_What is needed_
Repeat the whole listing exactly as written.

_Supplied material_
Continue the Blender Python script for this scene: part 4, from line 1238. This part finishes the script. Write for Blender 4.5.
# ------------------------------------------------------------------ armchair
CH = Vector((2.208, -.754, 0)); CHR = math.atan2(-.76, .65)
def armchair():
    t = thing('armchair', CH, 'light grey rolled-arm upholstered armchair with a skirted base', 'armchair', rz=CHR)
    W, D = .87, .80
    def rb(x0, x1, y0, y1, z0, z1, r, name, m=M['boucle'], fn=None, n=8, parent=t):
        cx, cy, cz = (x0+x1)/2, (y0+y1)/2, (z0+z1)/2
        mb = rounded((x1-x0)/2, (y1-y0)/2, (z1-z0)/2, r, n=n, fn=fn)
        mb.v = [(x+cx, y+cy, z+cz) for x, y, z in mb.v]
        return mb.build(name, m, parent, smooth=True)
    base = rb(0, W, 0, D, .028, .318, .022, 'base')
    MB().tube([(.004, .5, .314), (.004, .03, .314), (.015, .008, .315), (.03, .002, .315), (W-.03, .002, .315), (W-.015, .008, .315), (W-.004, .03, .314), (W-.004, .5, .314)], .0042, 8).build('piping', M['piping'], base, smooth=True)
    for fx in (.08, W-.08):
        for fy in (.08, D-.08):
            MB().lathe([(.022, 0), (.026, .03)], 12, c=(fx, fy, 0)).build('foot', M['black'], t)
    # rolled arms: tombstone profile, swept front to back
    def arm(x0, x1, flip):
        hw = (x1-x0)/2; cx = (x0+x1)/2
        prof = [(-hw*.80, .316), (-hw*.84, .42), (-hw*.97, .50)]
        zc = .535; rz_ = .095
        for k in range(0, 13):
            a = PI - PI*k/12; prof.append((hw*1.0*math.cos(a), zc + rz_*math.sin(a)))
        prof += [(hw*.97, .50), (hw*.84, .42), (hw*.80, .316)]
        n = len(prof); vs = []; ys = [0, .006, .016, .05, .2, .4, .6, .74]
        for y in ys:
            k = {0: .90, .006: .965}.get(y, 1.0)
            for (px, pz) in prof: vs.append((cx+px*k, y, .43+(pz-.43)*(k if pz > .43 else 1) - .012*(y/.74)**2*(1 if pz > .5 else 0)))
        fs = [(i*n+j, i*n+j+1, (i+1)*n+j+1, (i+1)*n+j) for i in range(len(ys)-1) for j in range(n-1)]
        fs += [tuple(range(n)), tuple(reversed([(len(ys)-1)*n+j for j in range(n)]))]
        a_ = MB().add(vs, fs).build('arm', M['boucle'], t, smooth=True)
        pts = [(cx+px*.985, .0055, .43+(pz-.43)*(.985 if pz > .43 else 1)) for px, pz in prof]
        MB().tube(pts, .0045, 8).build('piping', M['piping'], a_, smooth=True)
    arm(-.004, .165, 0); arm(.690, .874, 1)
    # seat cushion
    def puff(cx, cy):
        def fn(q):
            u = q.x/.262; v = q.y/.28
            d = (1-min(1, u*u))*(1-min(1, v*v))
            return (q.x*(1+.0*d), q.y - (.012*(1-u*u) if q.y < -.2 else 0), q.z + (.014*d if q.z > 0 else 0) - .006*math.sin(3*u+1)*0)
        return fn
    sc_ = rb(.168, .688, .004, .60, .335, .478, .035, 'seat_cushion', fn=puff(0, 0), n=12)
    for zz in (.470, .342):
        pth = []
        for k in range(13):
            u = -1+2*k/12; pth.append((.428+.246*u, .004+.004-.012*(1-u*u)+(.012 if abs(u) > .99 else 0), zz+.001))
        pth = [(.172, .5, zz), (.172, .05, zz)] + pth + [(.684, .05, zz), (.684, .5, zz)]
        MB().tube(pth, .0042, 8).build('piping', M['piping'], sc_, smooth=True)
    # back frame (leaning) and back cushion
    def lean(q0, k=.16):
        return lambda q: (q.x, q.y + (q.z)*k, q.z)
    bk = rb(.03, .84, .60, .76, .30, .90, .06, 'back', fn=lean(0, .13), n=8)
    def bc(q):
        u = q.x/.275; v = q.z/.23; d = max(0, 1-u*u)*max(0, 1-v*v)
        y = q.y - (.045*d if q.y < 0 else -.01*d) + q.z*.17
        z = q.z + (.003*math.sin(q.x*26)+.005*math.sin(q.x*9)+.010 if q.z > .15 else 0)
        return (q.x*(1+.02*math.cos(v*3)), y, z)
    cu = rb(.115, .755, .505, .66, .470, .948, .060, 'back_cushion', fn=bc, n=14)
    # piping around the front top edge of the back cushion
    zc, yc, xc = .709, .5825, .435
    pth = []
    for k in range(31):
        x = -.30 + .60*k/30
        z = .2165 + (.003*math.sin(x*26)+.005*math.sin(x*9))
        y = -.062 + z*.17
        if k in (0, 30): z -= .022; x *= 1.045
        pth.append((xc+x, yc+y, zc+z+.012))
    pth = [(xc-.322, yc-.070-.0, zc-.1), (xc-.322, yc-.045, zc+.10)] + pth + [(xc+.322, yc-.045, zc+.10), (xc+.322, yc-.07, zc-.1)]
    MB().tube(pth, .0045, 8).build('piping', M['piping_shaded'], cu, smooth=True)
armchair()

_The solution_
Continue the Blender Python script for this scene: part 4, from line 1238. This part finishes the script. Write for Blender 4.5.
# ------------------------------------------------------------------ armchair
CH = Vector((2.208, -.754, 0)); CHR = math.atan2(-.76, .65)
def armchair():
    t = thing('armchair', CH, 'light grey rolled-arm upholstered armchair with a skirted base', 'armchair', rz=CHR)
    W, D = .87, .80
    def rb(x0, x1, y0, y1, z0, z1, r, name, m=M['boucle'], fn=None, n=8, parent=t):
        cx, cy, cz = (x0+x1)/2, (y0+y1)/2, (z0+z1)/2
        mb = rounded((x1-x0)/2, (y1-y0)/2, (z1-z0)/2, r, n=n, fn=fn)
        mb.v = [(x+cx, y+cy, z+cz) for x, y, z in mb.v]
        return mb.build(name, m, parent, smooth=True)
    base = rb(0, W, 0, D, .028, .318, .022, 'base')
    MB().tube([(.004, .5, .314), (.004, .03, .314), (.015, .008, .315), (.03, .002, .315), (W-.03, .002, .315), (W-.015, .008, .315), (W-.004, .03, .314), (W-.004, .5, .314)], .0042, 8).build('piping', M['piping'], base, smooth=True)
    for fx in (.08, W-.08):
        for fy in (.08, D-.08):
            MB().lathe([(.022, 0), (.026, .03)], 12, c=(fx, fy, 0)).build('foot', M['black'], t)
    # rolled arms: tombstone profile, swept front to back
    def arm(x0, x1, flip):
        hw = (x1-x0)/2; cx = (x0+x1)/2
        prof = [(-hw*.80, .316), (-hw*.84, .42), (-hw*.97, .50)]
        zc = .535; rz_ = .095
        for k in range(0, 13):
            a = PI - PI*k/12; prof.append((hw*1.0*math.cos(a), zc + rz_*math.sin(a)))
        prof += [(hw*.97, .50), (hw*.84, .42), (hw*.80, .316)]
        n = len(prof); vs = []; ys = [0, .006, .016, .05, .2, .4, .6, .74]
        for y in ys:
            k = {0: .90, .006: .965}.get(y, 1.0)
            for (px, pz) in prof: vs.append((cx+px*k, y, .43+(pz-.43)*(k if pz > .43 else 1) - .012*(y/.74)**2*(1 if pz > .5 else 0)))
        fs = [(i*n+j, i*n+j+1, (i+1)*n+j+1, (i+1)*n+j) for i in range(len(ys)-1) for j in range(n-1)]
        fs += [tuple(range(n)), tuple(reversed([(len(ys)-1)*n+j for j in range(n)]))]
        a_ = MB().add(vs, fs).build('arm', M['boucle'], t, smooth=True)
        pts = [(cx+px*.985, .0055, .43+(pz-.43)*(.985 if pz > .43 else 1)) for px, pz in prof]
        MB().tube(pts, .0045, 8).build('piping', M['piping'], a_, smooth=True)
    arm(-.004, .165, 0); arm(.690, .874, 1)
    # seat cushion
    def puff(cx, cy):
        def fn(q):
            u = q.x/.262; v = q.y/.28
            d = (1-min(1, u*u))*(1-min(1, v*v))
            return (q.x*(1+.0*d), q.y - (.012*(1-u*u) if q.y < -.2 else 0), q.z + (.014*d if q.z > 0 else 0) - .006*math.sin(3*u+1)*0)
        return fn
    sc_ = rb(.168, .688, .004, .60, .335, .478, .035, 'seat_cushion', fn=puff(0, 0), n=12)
    for zz in (.470, .342):
        pth = []
        for k in range(13):
            u = -1+2*k/12; pth.append((.428+.246*u, .004+.004-.012*(1-u*u)+(.012 if abs(u) > .99 else 0), zz+.001))
        pth = [(.172, .5, zz), (.172, .05, zz)] + pth + [(.684, .05, zz), (.684, .5, zz)]
        MB().tube(pth, .0042, 8).build('piping', M['piping'], sc_, smooth=True)
    # back frame (leaning) and back cushion
    def lean(q0, k=.16):
        return lambda q: (q.x, q.y + (q.z)*k, q.z)
    bk = rb(.03, .84, .60, .76, .30, .90, .06, 'back', fn=lean(0, .13), n=8)
    def bc(q):
        u = q.x/.275; v = q.z/.23; d = max(0, 1-u*u)*max(0, 1-v*v)
        y = q.y - (.045*d if q.y < 0 else -.01*d) + q.z*.17
        z = q.z + (.003*math.sin(q.x*26)+.005*math.sin(q.x*9)+.010 if q.z > .15 else 0)
        return (q.x*(1+.02*math.cos(v*3)), y, z)
    cu = rb(.115, .755, .505, .66, .470, .948, .060, 'back_cushion', fn=bc, n=14)
    # piping around the front top edge of the back cushion
    zc, yc, xc = .709, .5825, .435
    pth = []
    for k in range(31):
        x = -.30 + .60*k/30
        z = .2165 + (.003*math.sin(x*26)+.005*math.sin(x*9))
        y = -.062 + z*.17
        if k in (0, 30): z -= .022; x *= 1.045
        pth.append((xc+x, yc+y, zc+z+.012))
    pth = [(xc-.322, yc-.070-.0, zc-.1), (xc-.322, yc-.045, zc+.10)] + pth + [(xc+.322, yc-.045, zc+.10), (xc+.322, yc-.07, zc-.1)]
    MB().tube(pth, .0045, 8).build('piping', M['piping_shaded'], cu, smooth=True)
armchair()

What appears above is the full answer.